通常、看板制作の費用というのは、3のお客様が1の事業で消費し、その一部が2の看板屋に支払われることでまかわなれます。こういった直接的な関係はとてもわかりやすいので、消費を生み出す看板がいい看板であるという考え方はあるかと思います。
私たちがしかし耳をそばだてるのは、往々にして4の立場の人たちの声にです。それは実は、4の立場の人には3の立場となる可能性がある、ということだけではありません。

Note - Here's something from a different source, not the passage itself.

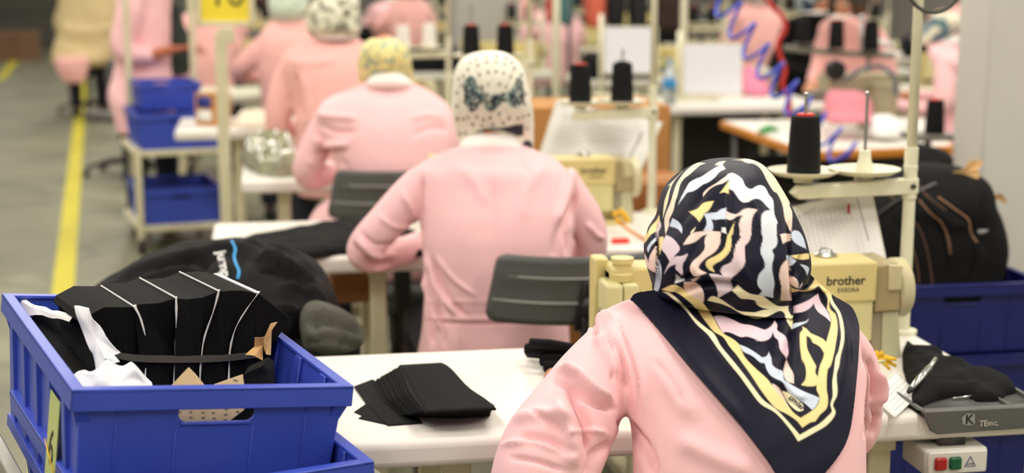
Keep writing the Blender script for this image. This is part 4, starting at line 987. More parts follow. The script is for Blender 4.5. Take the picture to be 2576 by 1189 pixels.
f1=[([(1500,795),(1560,770),(1590,762)],5,.003),([(1390,960),(1440,975),(1500,1020),(1550,1030)],6,-.006),([(1420,1100),(1470,1080),(1530,1090)],6,.005),([(1330,1030),(1400,1075),(1430,1120)],6,-.005),([(1260,1120),(1340,1110),(1420,1140)],7,.005),([(1280,1150),(1350,1160),(1420,1185)],6,-.005),([(1515,860),(1535,910),(1540,960)],5,-.005),([(1530,830),(1548,880),(1556,930)],4,.004),([(1620,1100),(1640,1150),(1645,1189)],6,-.005),([(1640,900),(1690,960),(1720,1020)],12,-.003),([(2165,900),(2172,1000),(2168,1100)],4,.004),([(2190,1010),(2205,1060),(2196,1100)],6,-.006),([(1545,790),(1577,870),(1603,958),(1606,1040)],3.2,-.0035),([(1556,790),(1590,870),(1615,958),(1618,1040)],6,.0025),
    ([(1408,928),(1450,945),(1490,985),(1540,1012)],13,.013),([(1425,965),(1462,1030),(1482,1090),(1490,1150)],14,-.014),([(1400,1000),(1430,1090),(1440,1180)],22,.010),
    ([(1495,840),(1530,900),(1552,950)],13,.008),([(1515,820),(1560,905),(1575,990)],10,-.006),([(1488,800),(1494,822),(1500,850)],8,-.012),([(1478,835),(1500,812),(1540,795)],12,.009),
    ([(1560,1060),(1582,1075),(1600,1100)],12,-.022),([(1290,1060),(1360,1040),(1450,1060)],16,.006),([(1300,1100),(1380,1110),(1450,1150)],14,-.006),([(1590,1085),(1625,1140),(1640,1189)],16,-.008),
    ([(1540,1110),(1500,1150),(1480,1210)],14,-.008),([(2185,900),(2200,950),(2196,1010)],7,-.012),([(2205,930),(2215,975),(2210,1020)],7,.008),([(2172,880),(2176,960),(2172,1100)],4,-.008),([(2178,1090),(2195,1080),(2212,1040)],8,-.008),([(1640,880),(1700,980),(1760,1060)],30,.004),([(1700,1100),(1800,1150),(1900,1189)],30,.005)]
scr=[(401,1835,1880,2.44,.02),(404,1800,1902,2.44,.08),(412,1762,1918,2.44,.13),(428,1725,1936,2.435,.175),(450,1694,1950,2.43,.205),(480,1671,1968,2.425,.235),(520,1658,1992,2.415,.255),(550,1650,2006,2.41,.262),(585,1629,2020,2.405,.268),(620,1621,2029,2.40,.27),(655,1624,2035,2.40,.268),(690,1634,2031,2.40,.255),(715,1640,2012,2.40,.235),(735,1648,1998,2.4,.215),(752,1715,1994,2.395,.2),(765,1850,1992,2.385,.18),(773,1930,1988,2.38,.15)]
def scarf1(me):
    wnoise(me,.0012,7,5)
    folds(me,[([(1836,436),(1834,500),(1830,565)],4,-.003),([(1828,440),(1760,500),(1700,580)],9,-.003),([(1848,440),(1905,520),(1935,640),(1940,740)],16,.004),([(1800,520),(1760,600),(1720,690)],12,-.005),
      ([(1986,560),(1988,650),(1993,760)],5,-.014),([(1965,560),(1970,660),(1975,760)],12,.006),([(1652,560),(1652,640),(1655,730)],4,-.010),([(1640,560),(1634,640),(1640,700)],8,.004),([(1690,705),(1715,700),(1740,690)],6,-.01),
      ([(1730,640),(1760,690),(1850,700)],10,.004),([(1700,740),(1780,712),(1870,720)],9,-.016),([(2000,700),(2010,680),(2015,640)],5,-.008),([(1850,600),(1860,660),(1900,730)],14,.004)])
    P=[]
    Zm={'1':(1600,390,5.946),'2':(1800,390,5.946),'3':(1600,570,5.946),'4':(1800,570,5.946),'5':(1640,700,5.404),'6':(1900,700,5.404),'7':(1860,900,4.756)}
    return Zm
Zm={'1':(1600,390,5.946),'2':(1800,390,5.946),'3':(1600,570,5.946),'4':(1800,570,5.946),'5':(1640,700,5.404),'6':(1900,700,5.404),'7':(1860,900,4.756)}
PC={'C':(252,242,200),'Y':(250,226,158),'P':(250,220,208),'L':(232,212,222),'B':(212,222,238),'W':(240,240,238),'M':(248,216,226),'N':NAVY}
RAW="""
C|1 480,455 700,240 600,350 540,440 500,560 480,680 435,830 400,940 415,750 430,670 470,560 515,450
CP|1 1040,120 930,115 850,150 740,240 660,340 600,440 560,560 510,720 450,860 425,950 430,1080 440,1189 490,1050 500,960 560,820 585,700 620,600 660,440 720,350 800,290 900,200 960,150
C|1 1180,145 1230,105 1340,85 1300,130 1300,160
WB|1 1230,165 1300,160 1340,205 1250,250 1180,330 1090,400 1000,440 920,500 850,540 770,560 720,620 625,745 680,620 760,470 800,410 880,360 980,320 1100,240
P|1 1385,270 1395,350 1300,420 1200,450 1100,510 1000,625 1010,560 1100,480 1200,420 1280,360 1350,310
Y|1 1396,370 1385,580 1320,555 1250,570 1320,480
Y|1 790,850 920,800 1000,720 1080,695 1165,685 1090,820 1010,880 1010,900 945,1000 890,930
B|1 1015,880 1100,865 1200,855 1270,810 1352,785 1338,960 1280,955 1200,965 1125,960 1150,1030 1150,1100 1130,1132 1005,1132 1050,1050 1055,980
PL|2 160,830 230,870 330,875 420,810 520,795 630,815 570,890 540,1000 535,1189|4 530,130 500,220 440,290 440,400 445,500 420,590 330,690 250,760 230,800 120,740 75,660 110,590 230,530 270,440 300,280 380,155 360,120 370,80 360,0|2 370,1140 355,1030 370,960 410,900 330,910 270,950 220,970 155,950
WB|2 205,275 250,265 330,300 400,360 440,450 480,490 540,505 600,470 670,448 740,480 800,590 860,670 880,880 930,1015 915,1030 915,1189|4 905,100 925,220 900,300 850,350 875,430 845,580 860,720 880,850 865,960 865,1065 760,1040 650,1015 700,960 640,890 630,790 660,700 735,610 735,530 680,400 680,300 710,180 690,80|2 690,1189 685,1080 690,900 740,840 825,815 760,760 700,690 640,655 560,660 500,695 430,710 370,680 310,600 260,530 205,500
CP|2 360,70 410,55 520,50 600,66 660,100 760,190 900,350 1040,540 1110,700 1105,750 1145,850 1145,1000 1130,1165 1090,1080 1040,960 1000,740 920,570 870,540 780,400 700,240 640,170 560,125 480,118
B|4 1135,130 1150,70 1200,55 1260,80 1320,180 1360,330 1270,290 1190,240 1140,170
P|4 965,115 1040,100 1125,110 1120,210 1060,225 1010,255
Y|4 1110,430 1240,415 1370,400 1400,400 1400,480 1320,492 1210,480
B|4 1065,430 1095,420 1150,470 1210,510 1150,570 1095,590 1080,500 1060,470
B|4 1270,560 1350,580 1400,620 1370,730 1340,650
P|4 1065,490 1085,520 1100,700 1120,900 1140,1100 1060,1105 970,1100 985,900 955,750 970,620 1010,550
P|4 1110,745 1180,755 1240,830 1240,920 1180,900 1120,840
L|4 1300,830 1305,860 1260,930 1255,900
Y|1 160,1189 220,1070 300,980 350,890 350,980 310,1080|3 300,60 220,120 140,230 110,250 110,130 170,20
L|1 350,960 375,1050 345,1130|3 340,60 340,150 310,180 305,60
B|3 300,155 300,200 230,280 180,390 165,320 220,230
P|3 305,280 305,500 290,690 200,640 120,540 105,400 140,420 185,530 200,450 240,370
Y|3 340,155 410,150 410,200 385,310 355,415 345,300
L|3 450,125 530,160 610,240 655,330 590,420 505,525 440,410 385,330 400,220
B|3 335,490 375,590 380,700 360,870 330,960 265,960 290,800 310,650
B|1 545,940 640,1000 690,1090 685,1170 620,1100 500,1060
L|3 780,395 740,490 700,560 700,700 690,735 630,670 590,630 600,560 500,600 415,715 440,650 500,530 580,450 690,435
W|3 600,710 650,750 735,795 650,825 575,850 600,780
C|3 890,0 870,60 820,110 818,80
P|3 850,95 960,72 1100,62 1265,75 1265,150 1255,250 1210,340 1150,400 1030,480 945,580 950,630 1060,690 960,725 890,742 830,700 805,610 850,520 960,420 1030,320 1025,230 1035,160 1070,110 990,140 900,215 800,255 700,272 780,150
W|3 1285,10 1340,10 1355,105 1280,80
Y|1 1475,1000 1455,1100 1445,1189|3 1425,130 1425,300 1380,400 1280,500 1190,550 1150,590 1175,680 1090,640 1040,560 1080,490 1200,430 1300,350 1345,250 1370,120|1 1380,1189 1430,1080
"""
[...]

3の立場となる人々の消費の力は、住んでいる地域の経済力と密接に関わっています。地域での暮らしが幸福であればそこに住む人々は増え、豊かになっていくと考えられます。
都市において看板はにぎわいを演出し、経済活動を推進する大きな力を持っています。反面、地域の魅力はにぎわいだけではないことは言うまでもありません。看板のない風景を財産として経済活動が成り立っている地域も少なくありません。そんな所に、目立つだけの看板を設置すれば、いずれはその影響が出てくるであろうことは想像に難くありません。そういう極端な例でなくても、たとえば住宅地のような普通の暮らしの場所に、都市のにぎわいを持ち込んだとしても、はたしてその事業の本当のお客様を開拓することになるのだろうか、という疑問は残ります。看板の役割であるコミュニケーションとは、単に目立つということでなく、その会社や商品を理解し受け入れてもらうことではないでしょうか?

都市景観を議論するとき、看板は往々にして阻害要因だと言われています。看板が悪者だということは、看板屋が悪者であるのと同じ意味だと思っています。それは、直接にその看板の工事を請け負った業者だけではなく看板業界全体の課題として考えるべきでしょう。
地域が本来持っている魅力を損なうことなく、その地域の経済活動の推進に貢献できる看板。あるいはその地域の景観に溶け込み、ときにはそこに暮らす人々を癒す力さえ持った看板。それこそが「屋外広告美術業」の腕のみせどころなのです。